By Anonymous Comrade

If you’ve been following debates in DSA since 2016, then you’ve probably seen “horizontalism” used to describe, and sometimes criticize, the views of a tendency in our organization that has come together as the Libertarian Socialist Caucus. But what is horizontalism?

In December 2001, after years of worsening economic crisis, the people of Argentina took to the streets with a cry of “¡Que se vayan todos!”, forcing the resignation of five governments in less than two weeks. During that revolt and in the days that followed, neighbors met together in those same streets to deliberate on their future. Mutual aid networks were organized, shuttered factories were occupied by their workers and transformed into cooperatives, empty banks were transformed into community centers. The egalitarian character of the relationships built in those neighborhood assemblies and occupations was described by those involved as horizontalidad, and the realization of their personal and collective power transformed their lives.

What happened in Argentina at the beginning of the 21st century has echoed through the last two decades, particularly in the short-lived, but pivotal, Occupy movement. Occupy, like the movements that preceded it, was messy. The often contradictory desires expressed in its unwieldy general assemblies reflected a newly rekindled revolutionary consciousness in a “99%” grasping for a future which could be seen all around us, but which remained just out of our reach.

The Libertarian Socialist Caucus, while committed to that same spirit of radical democracy, has never collectively defined itself as horizontalist, but what have we learned from the movements that were?

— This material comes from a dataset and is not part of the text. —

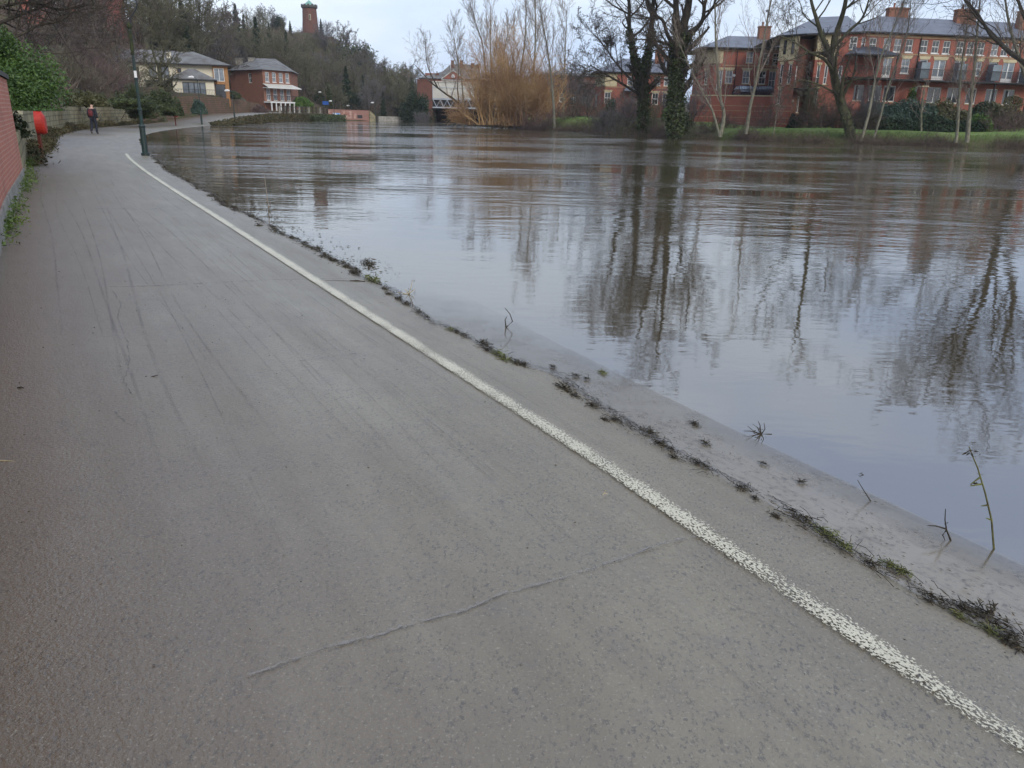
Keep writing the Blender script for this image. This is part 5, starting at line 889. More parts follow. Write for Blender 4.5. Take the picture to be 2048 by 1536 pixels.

First, we’ve learned that we should see consensus-building as a task that is necessary for effective organizing, not a hard and fast rule requiring unanimity. When more voices are heard, better choices are made. When we listen to each other, we learn from each other. When we learn from each other, we learn to trust each other. Without trust, building consensus is impossible. We should be careful to listen to dissenting voices when making decisions, and no decision should be irrevocable. We can’t force unity with an election; rather, our votes should - as much as possible - ratify a unity arrived at through persuasive dialogue and compromise.

Second, that we should see DSA’s members, like all people, as protagonists capable of working together to transform their lives and their world. Every member of DSA is capable of leading, and we believe it is necessary to break with the distinction between leadership and rank-and-file, between organizers and organized, if our members are to become those protagonists. Leadership should be understood as something that we do whenever we take initiative and responsibility and are held accountable by our comrades, and we should be building democratic structures that can facilitate true collective leadership.

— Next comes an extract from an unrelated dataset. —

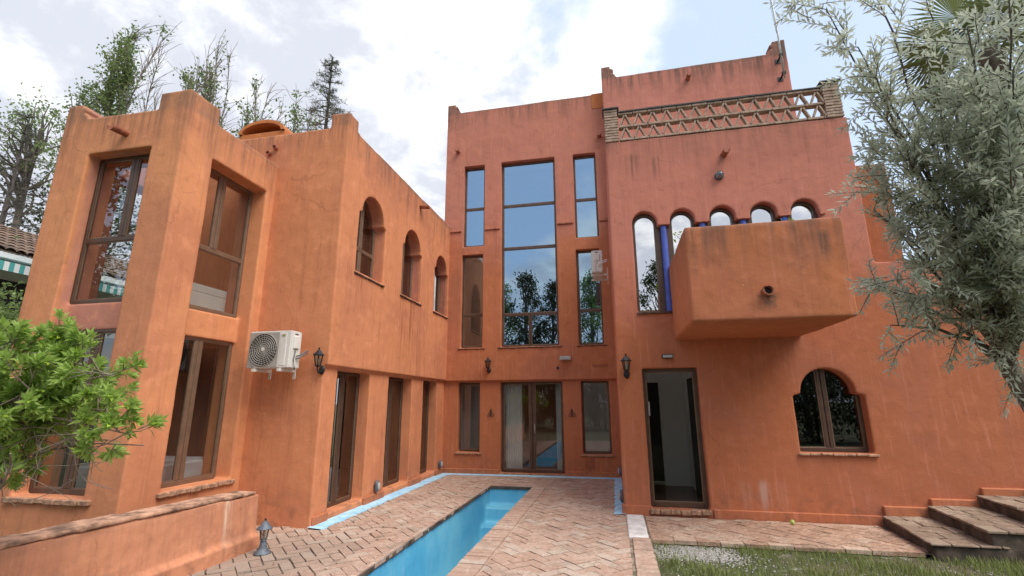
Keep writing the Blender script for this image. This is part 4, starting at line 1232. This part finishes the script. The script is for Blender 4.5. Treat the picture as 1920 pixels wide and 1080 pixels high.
while y_ < 17.2:
    for k in range(9):
        q = k/9; xa = -15.95-3.9*q; za = 5.72+1.75*q
        xb = -15.95-3.9*(q+.125); zb = 5.72+1.75*(q+.125)
        arc = []
        for (xx, zz, lift) in ((xa, za, .035), (xb, zb, 0)):
            for j in range(6):
                a = PI*j/5; arc.append((xx, y_+.115*math.cos(a), zz+.075*math.sin(a)+lift))
        rf.add(arc, [(j, j+1, j+7, j+6) for j in range(5)])
    y_ += .24
rf.quad((-15.95, 3.8, 5.70), (-15.95, 17.2, 5.70), (-20.3, 17.2, 7.62), (-20.3, 3.8, 7.62))
roof = rf.build('roof', 'pantile', nh)
MB().box(-16.3, -15.9, 3.8, 17.2, 5.52, 5.66).build('eaves', 'white', nh)
mt, N = newmat('striped_canvas'); P = N.pos()
s_ = N.math('FRACT', N.math('MULTIPLY', N.sep(P)[1], 4.4)); c = N.mix(N.math('GREATER_THAN', s_, .5), (.75, .76, .74), (.08, .36, .34))
principled(N, c, .8); M['canvas'] = mt
aw = MB(); aw.add([(-16.25, 5, 5.45), (-16.25, 15, 5.45), (-15.3, 15, 5.28), (-15.3, 5, 5.28), (-15.3, 15, 5.04), (-15.3, 5, 5.04)], [(0, 1, 2, 3), (3, 2, 4, 5)])
aw.build('awning', 'canvas', nh)
MB().box(-16.32, -16.28, 6, 13, 3.2, 5.0).build('window', 'dark_in', nh)

# ---- fan palm behind the olive
random.seed(44)
pm = empty('fan_palm', (7.4, 8.9, 3.4), 'tall fan palm with green fronds behind the olive at upper right', 'palm', local=True)
pm.location = (7.3, 9.4, 0)
w_ = MB(); w_.tube([(0, 0, -.2), (.05, 0, 4), (0, 0, 8.1)], [.26, .2, .19], 12); w_.build('trunk', 'bark', pm)
def frond(mb, base, d, stalk, fan, nseg, droop=0.0):
    d = d.normalized(); sd = d.cross(Vector((0, 0, 1)))
    sd = sd.normalized() if sd.length > .01 else Vector((1, 0, 0)); nn = sd.cross(d)
    c0 = Vector(base)+d*stalk+Vector((0, 0, -droop*stalk*.3))
    mb.tube([base, Vector(base).lerp(c0, .5)+Vector((0, 0, .05)), c0], [.022, .016, .012], 5)
    for k in range(nseg):
        a = (k/(nseg-1)-.5)*PI*1.35
        dd = (d*math.cos(a)+sd*math.sin(a)+nn*(-.12-.25*abs(math.sin(a)))).normalized()
        L = fan*(1-.22*abs(a)/2.1)*random.uniform(.93, 1.05); wd = .055
        t = dd.cross(nn).normalized()
        p1 = c0+dd*L*.55; p2 = c0+dd*L+Vector((0, 0, -droop*L*.28))
        mb.add([c0, p1+t*wd*.5, p2, p1-t*wd*.5, p1+nn*.012], [(0, 1, 4), (1, 2, 4), (2, 3, 4), (3, 0, 4)])
for k in range(24):
    a = k*2.4; el = random.uniform(-.25, 1.1)
    f_ = MB(); frond(f_, Vector((0, 0, 8.0+random.uniform(-.1, .3))), Vector((math.cos(a)*math.cos(el), math.sin(a)*math.cos(el), math.sin(el))), random.uniform(.7, 1.0), random.uniform(.85, 1.05), 30, .35)
    f_.build('frond', 'palm', pm)
for k in range(22):
    a = k*2.4+.7; el = random.uniform(-1.35, -.75)
    f_ = MB(); frond(f_, Vector((.1*math.cos(a), .1*math.sin(a), 7.7-random.uniform(0, 2.0))), Vector((math.cos(a)*math.cos(el), math.sin(a)*math.cos(el), math.sin(el))), random.uniform(.4, .7), random.uniform(.6, .85), 22, .8)
    f_.build('dry_frond', 'palm_dry', pm)

# ---- plants on the balcony
def potted(loc, label, seed, n, L):
    random.seed(seed)
    e = empty('potted_plant', loc, label, 'plant', 'leafy plants peeping over the balcony', local=True)
    MB().lathe([(.0, 0), (.11, 0), (.15, .26), (.165, .265), (.165, .30), (.14, .30), (.13, .27), (0, .268)], 18).build('pot', 'terracotta', e)
    l_ = MB()
    for k in range(n):
        a = random.uniform(0, 2*PI); q = random.random()
        b = Vector((.28*q*math.cos(a), .12*q*math.sin(a), .55+random.uniform(-.15, .14)))
        l_.tube([(0, 0, .26), b*.6+Vector((0, 0, .12)), b], .004, 4, cap=False)
        for j in range(9): leaf(l_, b+RV(.04), RV(1)+Vector((0, 0, .3)), L*random.uniform(.6, 1.2), L*.45)
    l_.build('foliage', 'yellowgreen', e)
potted((2.42, 6.55, 3.32), 'yellow green plant peeping over the right end of the balcony', 51, 26, .085)
potted((1.20, 6.55, 3.32), 'small green plant peeping over the left end of the balcony', 52, 12, .075)
potted((1.98, 6.55, 3.24), 'sparse dark plant peeping over the middle of the balcony', 53, 6, .07)
# shelf the pots stand on
MB().box(1.12, 2.74, 6.36, 6.75, 2.76, 3.24).build('planter_ledge', 'balcony', H)
for o in bpy.data.objects:
    if o.name.startswith('potted_plant'): o.location.z = 3.24

# ---- grass, gravel
random.seed(61)
gb = MB()
for k in range(38000):
    x_ = random.uniform(.37, 5.6); y_ = random.uniform(3.6, 6.9)
    if y_ > 6.68 and x_ < 3.35: continue
    if y_ > 6.62 and x_ > 3.3: continue
    dn = math.sin(x_*2.3+1.2)*math.sin(y_*3.1+x_)+.5*math.sin(x_*5.1+y_*4)
    if dn < -.25 and random.random() < .72: continue
    if x_ < 1.3 and y_ > 6.0 and random.random() < .75: continue
    h_ = random.uniform(.018, .055)*(1.7 if dn > .45 else 1); a = random.uniform(0, 2*PI)
    d = Vector((math.cos(a), math.sin(a), 0)); b_ = Vector((x_, y_, -.06)); wv = Vector((-d.y, d.x, 0))*.0032
    tip = b_+d*h_*random.uniform(.2, .9)+Vector((0, 0, h_+.02))
    mid = b_.lerp(tip, .5)+Vector((0, 0, .008))
    gb.add([b_-wv, b_+wv, mid+wv*.8, tip, mid-wv*.8], [(0, 1, 2, 4), (4, 2, 3)])
me = bpy.data.meshes.new('grass'); me.from_pydata(gb.v, [], gb.f); me.update()
tag(link('grass', me, 'grass'), kind='stuff')
mt, N = newmat('pale_gravel')
rnd = N.n('ShaderNodeNewGeometry').outputs['Random Per Island']
principled(N, N.mix(rnd, (.24, .215, .19), (.50, .48, .45)), .9); M['gravel'] = mt
gv = MB()
for k in range(4200):
    if k % 8: x_, y_ = (random.gauss(.80, .30), random.gauss(6.38, .20)) if k % 4 else (random.gauss(2.35, .12), random.gauss(5.75, .08))
    else: x_, y_ = random.uniform(.4, 5), random.uniform(4.6, 6.6)
    if not (.37 < x_ < 5.2 and 4 < y_ < 6.66): continue
    s_ = random.uniform(.004, .013)
    mt4 = Matrix.Translation((x_, y_, -.055)) @ Matrix.Rotation(random.uniform(0, 6), 4, 'Z') @ Matrix.Rotation(random.uniform(-.5, .5), 4, 'X')
    vs = [mt4 @ Vector(v) for v in ((s_*1.3, 0, 0), (0, s_, 0), (-s_*1.2, 0, 0), (0, -s_*.9, 0), (0, 0, s_*.8), (0, 0, -s_*.5))]
    gv.add(vs, [(0, 1, 4), (1, 2, 4), (2, 3, 4), (3, 0, 4), (1, 0, 5), (2, 1, 5), (3, 2, 5), (0, 3, 5)])
me = bpy.data.meshes.new('gravel'); me.from_pydata(gv.v, [], gv.f); me.update()
tag(link('gravel', me, 'gravel'), kind='stuff')

random.seed(88)
fl = MB()
for k in range(150):
    x_, y_ = random.choice(((random.uniform(-4.0, -2.8), random.uniform(3.5, 11)), (random.uniform(-1.4, .3), random.uniform(4.8, 11)), (random.uniform(.4, 3.4), random.uniform(6.8, 7.9)), (random.gauss(-3.9, .15), random.uniform(6.5, 11.3))))
    a = random.uniform(0, 6.28)
    leaf(fl, Vector((x_, y_, .008)), Vector((math.cos(a), math.sin(a), .12)), random.uniform(.02, .055), random.uniform(.01, .018), Vector((0, 0, 2)))
M['dead_leaf'] = leaf_mat('dead_leaf', (.16, .09, .045), (.17, .10, .05), .5, .7, .1)
tag(fl.build('fallen_leaves', 'dead_leaf'), kind='stuff')

# ---- garden trees behind the photographer (they show as reflections in the tower glass)
gt = 'garden trees reflected in the tower glass'
ta = crown_tree('garden_tree', (-6.3, -12, 0), 11.3, 1.7, 'tall garden tree mirrored in the middle of the big tower window', 'tree', 'darkgreen', 90, 60, .24, 71, gt, z0=.12)
tb = crown_tree('garden_tree', (-8.3, -12.6, 0), 10.4, 1.7, 'leafy garden tree mirrored at the left edge of the big tower window', 'tree', 'green', 80, 60, .22, 72, gt, z0=.12)
def cpt(o, loc, rz, s_, label):
    c = copy_tree(o); c.location = loc; c.rotation_euler.z = rz; c.scale = (s_, s_, s_); c['label'] = label
cpt(ta, (-4.2, -12.2, 0), 1.3, .93, 'garden tree mirrored at the right edge of the big tower window')
cpt(tb, (-1.3, -12.0, 0), .6, 1.03, 'garden tree mirrored in the slim window behind the end on air conditioner')
cpt(ta, (2.9, -12.5, 0), 2.1, .86, 'garden tree mirrored in the tall arched window beside the balcony')
cpt(tb, (6.2, -12.5, 0), 2.1, .8, 'garden tree behind the photographer to the right')
cpt(ta, (-14.3, .2, 0), 1.0, .9, 'dark garden tree mirrored in the front windows of the bay')
cpt(tb, (9.5, -11, 0), .4, .85, 'garden tree far right behind the photographer')
hs = crown_tree('garden_shrub', (-7.5, -7.5, 0), 3.4, 1.7, 'dense shrub of the hedge behind the photographer mirrored low in the glass', 'shrub', 'darkgreen', 70, 60, .16, 73, 'shrubs of the hedge behind the photographer', z0=.02)
for k, x_ in enumerate((-5.2, -2.9, -.6, 1.7, 4.0, 6.3, 8.6, 10.9)):
    c = copy_tree(hs); c.location = (x_, -7.5+.4*math.sin(k*2.1), 0); c.rotation_euler.z = k*1.3
# ================================================================== SKY AND LIGHT
w = bpy.data.worlds.new('World'); sc.world = w; w.use_nodes = True
N = NT(w.node_tree)
SUN_EL, SUN_AZ = R(56), R(118)      # azimuth measured clockwise from +Y: high, right and slightly behind
sky = N.n('ShaderNodeTexSky', sky_type='NISHITA', sun_disc=False, sun_elevation=SUN_EL, sun_rotation=SUN_AZ, air_density=1.0, dust_density=1.2, ozone_density=1.0)
d = N.n('ShaderNodeTexCoord').outputs['Generated']
x, y, z = N.sep(d)
zz = N.math('MAXIMUM', z, .06)
# project onto a cloud deck so that clouds flatten towards the horizon
cv = N.n('ShaderNodeCombineXYZ')
N.put(cv.inputs[0], N.math('DIVIDE', x, N.math('ADD', zz, .35))); N.put(cv.inputs[1], N.math('DIVIDE', y, N.math('ADD', zz, .35)))
n1 = N.noise(cv.outputs[0], 1.7, 8, .58, .35)
n2 = N.noise(cv.outputs[0], 4.2, 7, .6, .2)
bias = N.math('MULTIPLY', N.math('MULTIPLY', x, y), -.62)
lowb = N.math('MULTIPLY', N.mr(z, .42, .24), N.mr(y, 0, -.4, 0, .24))
bias = N.math('ADD', bias, lowb)
v = N.math('ADD', N.math('ADD', n1, N.math('MULTIPLY', N.math('SUBTRACT', n2, .5), .22)), bias)
mask = N.mr(v, .44, .60)
cc = N.mix(N.mr(N.math('ADD', n2, N.math('MULTIPLY', bias, -.62)), .33, .52), (.385, .405, .455), (.63, .635, .64))
SKYS = .10
base_sky = N.mix(1.0, sky.outputs[0], (SKYS, SKYS, SKYS), 'MULTIPLY')
veil = N.mix(.50, base_sky, (.55, .63, .74))
final = N.mix(mask, veil, cc)
bg = N.n('ShaderNodeBackground', {'Color': final, 'Strength': 1.0})
wo = N.n('ShaderNodeOutputWorld'); N.nt.links.new(bg.outputs[0], wo.inputs[0])

sd = bpy.data.lights.new('sun', 'SUN'); sd.energy = 1.85; sd.angle = R(42); sd.color = (1, .95, .87)
so = bpy.data.objects.new('sun', sd); COL.objects.link(so)
sdir = Vector((math.sin(SUN_AZ)*math.cos(SUN_EL), math.cos(SUN_AZ)*math.cos(SUN_EL), math.sin(SUN_EL)))
so.rotation_euler = sdir.to_track_quat('Z', 'Y').to_euler()
so.location = (6, -6, 20)

sc.view_settings.view_transform = 'Standard'; sc.view_settings.look = 'None'; sc.view_settings.exposure = 1.02; sc.view_settings.gamma = 1
sc.view_settings.use_curve_mapping = False
sc.render.engine = 'CYCLES'
sc.cycles.use_denoising = True
sc.cycles.max_bounces = 10; sc.cycles.transparent_max_bounces = 24
for o in bpy.data.objects:
    if '_local' in o: del o['_local']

Third, that we should see DSA’s chapters as laboratories of socialist organizing. We should develop our strategies from a continuous evaluation of the experiments happening in them, and we should develop those experiments from a continuous investigation into the circumstances in our communities with the potential to catalyze class consciousnesses.

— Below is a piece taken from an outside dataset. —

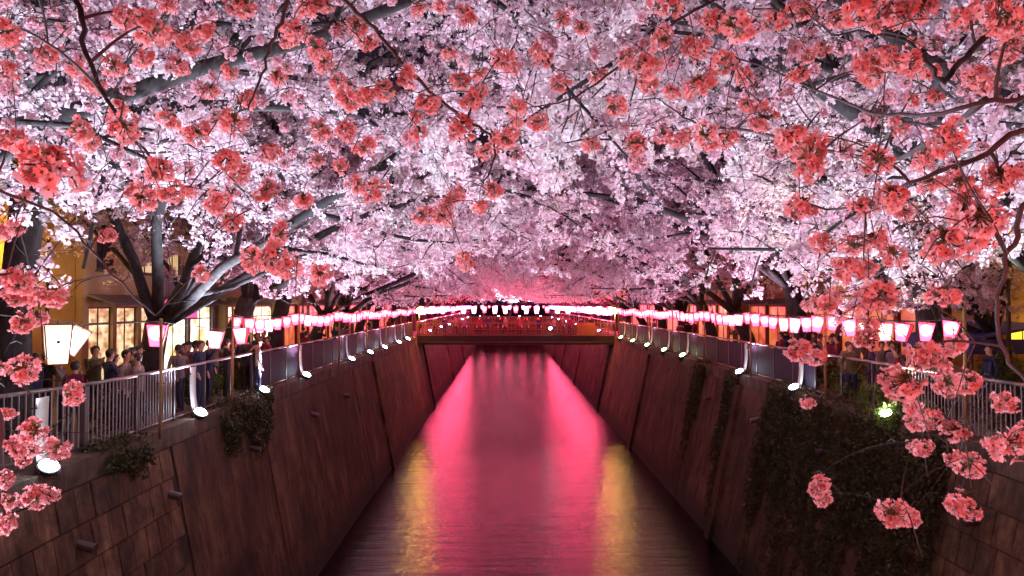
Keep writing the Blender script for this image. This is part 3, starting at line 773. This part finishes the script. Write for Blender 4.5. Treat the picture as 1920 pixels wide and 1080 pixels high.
def street_lamp(x, y, h, side, e, label):
    t = thing('street_lamp', label, 'street lamp', (x,y,ZST))
    MB().tube([(x,y,ZST),(x,y,ZST+h*.6),(x,y,ZST+h)], [.07,.05,.04], 8).build('pole', M['post'], t, True)
    MB().tube([(x,y,ZST+h-.1),(x+side*.3,y,ZST+h+.12),(x+side*.8,y,ZST+h+.15)], .03, 6).build('arm', M['post'], t, True)
    MB().box((x+side*.8-.25,y-.1,ZST+h+.12),(x+side*.8+.25,y+.1,ZST+h+.2)).build('lamp_head', M['post'], t)
    MB().box((x+side*.8-.2,y-.08,ZST+h+.09),(x+side*.8+.2,y+.08,ZST+h+.118)).build('bulb', M['bulb'], t)
    lamp('street_lamp_light', 'POINT', (side*.8,0,h+.0), e, (1,.58,.20), (0,0,-1), .12, parent=t)
street_lamp(-11.6, 19.0, 4.4, -1, 260, 'sodium street lamp before the ochre building on the left')
street_lamp(13.2, 19.5, 5.2, 1, 420, 'sodium street lamp before the mustard building on the right')
street_lamp(13.2, 32.5, 4.6, 1, 200, 'sodium street lamp before the rust brown building')
street_lamp(-11.9, 44, 4.6, -1, 200, 'sodium street lamp before the rust coloured building on the left')

for (px,py,d,lab) in ((352,563,28,'small round magenta lantern glowing by the shop, farther one'),(316,567,24,'small round magenta lantern glowing by the thick trunk')):
    p = at(px,py,d); t = thing('round_lantern', lab, 'lantern', p)
    MB().tube([p+Vector((0,0,-.10)),p+Vector((0,0,-.07)),p,p+Vector((0,0,.07)),p+Vector((0,0,.10))], [.04,.09,.115,.09,.04], 12).build('paper_shade', M['sign_p'], t, True)
    MB().tube([p+Vector((0,0,.1)),p+Vector((0,0,.6))], .006, 4).build('cord', M['cable'], t)
for (px,py,d,sy,sz,lab,m) in ((1838,612,24,.8,.35,'small yellow shop sign above the blue awning','sign_y'),(1905,622,21.5,.7,.55,'square yellow sign at the right edge, beside the blue awning','sign_y'),(352,590,28.5,1.6,.3,'dark pink shop sign on the grey pink building','sign_p')):
    p = at(px,py,d); t = thing('shop_sign', lab, 'sign', p)
    MB().box(p-Vector((.05,sy/2,sz/2)), p+Vector((.05,sy/2,sz/2))).build('box', M['winframe'], t)
    for sx in (-1,1): 
        x0, x1 = sorted((p.x+sx*.052, p.x+sx*.058)); MB().box((x0,p.y-sy/2+.03,p.z-sz/2+.03),(x1,p.y+sy/2-.03,p.z+sz/2-.03)).build('face', M[m], t)
    MB().box((p.x-.04,p.y-sy/2-.006,p.z-sz/2+.03),(p.x+.04,p.y-sy/2-.002,p.z+sz/2-.03)).build('end_face', M[m], t)
    gap = (14.9 if p.x > 0 else -13.3)
    MB().tube([p, (gap,p.y,p.z)], .025, 6).build('bracket', M['post'], t)
# stall with blue awning
t = thing('market_stall', 'street stall under a dark blue awning at the right edge', 'stall', (13.6,21.6,ZST))
MB().hexa([(12.5,20.0,ZST+1.75),(14.6,20.0,ZST+2.15),(14.6,23.4,ZST+2.15),(12.5,23.4,ZST+1.75),(12.5,20.0,ZST+1.80),(14.6,20.0,ZST+2.22),(14.6,23.4,ZST+2.22),(12.5,23.4,ZST+1.80)]).build('awning', M['awning'], t)
MB().box((12.48,20.0,ZST+1.4),(12.51,23.4,ZST+1.79)).build('valance', M['awning'], t)
MB().box((12.52,19.97,ZST+1.4),(14.55,19.995,ZST+1.8)).build('valance', M['awning'], t)
for x,y in ((12.6,20.1),(12.6,23.3),(14.45,20.1),(14.45,23.3)): MB().tube([(x,y,ZST),(x,y,ZST+1.75)], .03, 6).build('pole', M['post'], t)
MB().box((12.8,20.3,ZST),(13.4,23.1,ZST+.9)).build('counter', M['cream'], t)

# ------------------------------------------------------------------ shrubs, ivy and grasses on the walls
def leaves_obj(name, P, per, rad, size, m, seed, label, cat, kind=None, loc=None, group=None):
    r = np.random.default_rng(seed); V, F = leaf_cloud(P, per, rad, size, r, .75)
    loc = Vector(loc) if loc is not None else Vector((0,0,0))
    o = link(name, np_mesh(name, V-np.array(loc), F, M[m]), None, loc); return tag(o, label, cat, group, kind)
r2 = np.random.default_rng(5)
def ivy_patch(side, y0, y1, tmax, n, seed, label, prof=None):
    r = np.random.default_rng(seed); P = []
    phs = r.uniform(0,6.3,5)
    while len(P) < n:
        y = r.uniform(y0,y1); u = (y-y0)/(y1-y0)
        e = .55+.22*sin(y*2.3+phs[0])+.16*sin(y*5.1+phs[1])+.12*sin(y*11+phs[2])
        lim = tmax*max(.12, min(1.0, e*(prof(u) if prof else 1)))
        t_ = r.uniform(-.05, lim)
        if r.random() < (t_/tmax)**2*.8: continue
        bul = .10+.16*(.5+.5*sin(y*3+t_*1.7+phs[3]))*(1-.5*t_/tmax)
        P.append(wallpt(side, y, max(t_,.0), .06+r.uniform(0,bul)) if t_ > .1 else (wallpt(side,y,0,.02)[0]+(-side)*r.uniform(-.35,.2), y, ZST+r.uniform(.02,.16)))
    return leaves_obj('ivy', P, 3, .10, .085, 'ivy', seed, label, 'ivy', None, (XR if side>0 else XL, (y0+y1)/2, ZST))
ivy_patch(1, 14.9, 25.5, 7.4, 11500, 3, 'broad dark curtain of ivy hanging down the right wall', lambda u: 1.25 if u < .8 else .9)
ivy_patch(1, 28.6, 30.0, 6.2, 2200, 4, 'narrow strip of dark ivy below the right railing, beyond the broad curtain', lambda u: 1.6)
ivy_patch(1, 33.5, 35.0, 5.0, 1200, 6, 'third dark ivy strip on the right wall, farther along', lambda u: 1.4)
ivy_patch(-1, 19.2, 23.2, 1.6, 2600, 8, 'dark creeper spilling over the left wall top between two floodlights', lambda u: 1.2)
ivy_patch(-1, 13.6, 15.2, .7, 500, 9, 'small creeper on the left wall top beyond the first floodlight')
def shrub(x, y, z, rx, ry, rz, n, size, label, seed, m='shrub'):
    r = np.random.default_rng(seed); c = r.normal(size=(n,3)); c /= np.linalg.norm(c,axis=1)[:,None]; c *= r.uniform(.3,1,n)[:,None]**.5
    lump = 1+.3*np.sin(c[:,0]*5+seed)+.25*np.sin(c[:,1]*7+seed*2)
    P = np.array((x,y,z))+c*np.array((rx,ry,rz))*lump[:,None]; P[:,2] = np.maximum(P[:,2], z-rz*.95)
    t = thing('shrub', label, 'shrub', (x,y,z-rz))
    V, F = leaf_cloud(P, 5, .09, size, r, .6); o = link('leaves', np_mesh('leaves', V-np.array((x,y,z-rz)), F, M[m]), t)
    mb = MB()
    for i in range(9):
        e = P[i*3]; mb.tube([(x+r.normal()*.1,y+r.normal()*.1,z-rz),((x+e[0])/2+r.normal()*.05,(y+e[1])/2,(z-rz+e[2])/2),tuple(e)], [.02,.014,.006], 4, cap=False)
    mb.build('stems', M['twig'], t)
shrub(-8.6,21.2,ZST+.55,.5,1.2,.55,420,.09,'rounded green shrub behind the left railing near the second floodlight',1)
shrub(-8.5,24.2,ZST+.5,.45,.9,.5,300,.09,'green shrub behind the left railing beside the third floodlight',2)
shrub(-8.5,16.6,ZST+.45,.5,.9,.45,300,.09,'low dark shrub behind the near left railing',3,'ivy')
shrub(9.55,18.6,ZST+.28,.55,1.9,.42,620,.085,'yellow-green shrub along the right railing above the ivy',4)
shrub(9.1,17.5,ZST+.10,.35,.6,.28,260,.08,'bright green tuft lit by the nearest right floodlight',5)
shrub(10.3,22.5,ZST+.55,.6,1.8,.55,500,.09,'olive shrub behind the right railing between floodlights',6)
shrub(12.4,18.6,ZST+.75,.5,1.1,.72,600,.09,'dark trimmed hedge shrub in front of the blue-awning stall',7)
shrub(10.6,15.2,ZST+.55,.5,1.5,.55,420,.09,'shrub behind the near right railing bars',8,'ivy')
for i, y in enumerate((38.1,42.5,47.5,52.9,58.2)):
    shrub(9.0,y,ZST+.06,.25,.35,.2,80,.08,'green tuft glowing around a right bank floodlight, %s of the far five' % ORD[i],20+i)
shrub(-7.5,57.0,ZST+.1,.25,.4,.25,80,.08,'yellow-green tuft by the last left floodlight',31)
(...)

Fourth, those movements which resist co-option aren’t tolerated indefinitely. We ignore the repressive institutions of the state at our peril, and we can’t be satisfied with strategies that are unconcerned with countering their power.

Finally, if it’s true that we make the road by walking the road, then inevitably there will be moments when we stumble, moments when it seems like we’ve lost our way, and moments when it feels like we can’t go any further, but we walk on, and with each step, we renew our faith in each other and in the future.